-- BEGIN Given information --

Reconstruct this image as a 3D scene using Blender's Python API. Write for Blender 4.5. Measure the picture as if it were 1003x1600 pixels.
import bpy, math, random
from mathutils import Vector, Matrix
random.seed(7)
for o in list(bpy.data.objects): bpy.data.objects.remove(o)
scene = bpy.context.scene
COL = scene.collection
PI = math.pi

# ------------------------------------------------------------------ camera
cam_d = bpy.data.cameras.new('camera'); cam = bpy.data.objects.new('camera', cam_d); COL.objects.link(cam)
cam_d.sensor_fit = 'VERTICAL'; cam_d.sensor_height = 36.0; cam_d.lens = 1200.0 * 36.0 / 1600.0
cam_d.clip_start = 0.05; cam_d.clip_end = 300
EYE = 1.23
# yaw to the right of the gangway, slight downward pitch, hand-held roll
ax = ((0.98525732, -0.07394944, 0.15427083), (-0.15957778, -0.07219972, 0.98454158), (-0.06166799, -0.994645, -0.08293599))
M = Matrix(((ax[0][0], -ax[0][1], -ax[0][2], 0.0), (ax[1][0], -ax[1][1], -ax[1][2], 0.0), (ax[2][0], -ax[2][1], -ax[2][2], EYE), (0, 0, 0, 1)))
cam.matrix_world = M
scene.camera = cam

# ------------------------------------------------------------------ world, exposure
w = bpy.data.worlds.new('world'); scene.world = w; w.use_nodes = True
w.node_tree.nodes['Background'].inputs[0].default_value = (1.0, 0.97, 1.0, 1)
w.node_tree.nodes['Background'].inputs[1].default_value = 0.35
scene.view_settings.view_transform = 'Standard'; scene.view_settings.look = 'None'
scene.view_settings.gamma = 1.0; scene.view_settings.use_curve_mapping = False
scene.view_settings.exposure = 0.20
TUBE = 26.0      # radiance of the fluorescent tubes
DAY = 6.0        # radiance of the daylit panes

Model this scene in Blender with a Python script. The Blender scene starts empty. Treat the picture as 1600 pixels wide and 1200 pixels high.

-- END Given information --

Do this
Extract each line from the listing above, please, and repeat it exactly.

Worked answer
Reconstruct this image as a 3D scene using Blender's Python API. Write for Blender 4.5. Measure the picture as if it were 1003x1600 pixels.
import bpy, math, random
from mathutils import Vector, Matrix
random.seed(7)
for o in list(bpy.data.objects): bpy.data.objects.remove(o)
scene = bpy.context.scene
COL = scene.collection
PI = math.pi

# ------------------------------------------------------------------ camera
cam_d = bpy.data.cameras.new('camera'); cam = bpy.data.objects.new('camera', cam_d); COL.objects.link(cam)
cam_d.sensor_fit = 'VERTICAL'; cam_d.sensor_height = 36.0; cam_d.lens = 1200.0 * 36.0 / 1600.0
cam_d.clip_start = 0.05; cam_d.clip_end = 300
EYE = 1.23
# yaw to the right of the gangway, slight downward pitch, hand-held roll
ax = ((0.98525732, -0.07394944, 0.15427083), (-0.15957778, -0.07219972, 0.98454158), (-0.06166799, -0.994645, -0.08293599))
M = Matrix(((ax[0][0], -ax[0][1], -ax[0][2], 0.0), (ax[1][0], -ax[1][1], -ax[1][2], 0.0), (ax[2][0], -ax[2][1], -ax[2][2], EYE), (0, 0, 0, 1)))
cam.matrix_world = M
scene.camera = cam

# ------------------------------------------------------------------ world, exposure
w = bpy.data.worlds.new('world'); scene.world = w; w.use_nodes = True
w.node_tree.nodes['Background'].inputs[0].default_value = (1.0, 0.97, 1.0, 1)
w.node_tree.nodes['Background'].inputs[1].default_value = 0.35
scene.view_settings.view_transform = 'Standard'; scene.view_settings.look = 'None'
scene.view_settings.gamma = 1.0; scene.view_settings.use_curve_mapping = False
scene.view_settings.exposure = 0.20
TUBE = 26.0      # radiance of the fluorescent tubes
DAY = 6.0        # radiance of the daylit panes

Model this scene in Blender with a Python script. The Blender scene starts empty. Treat the picture as 1600 pixels wide and 1200 pixels high.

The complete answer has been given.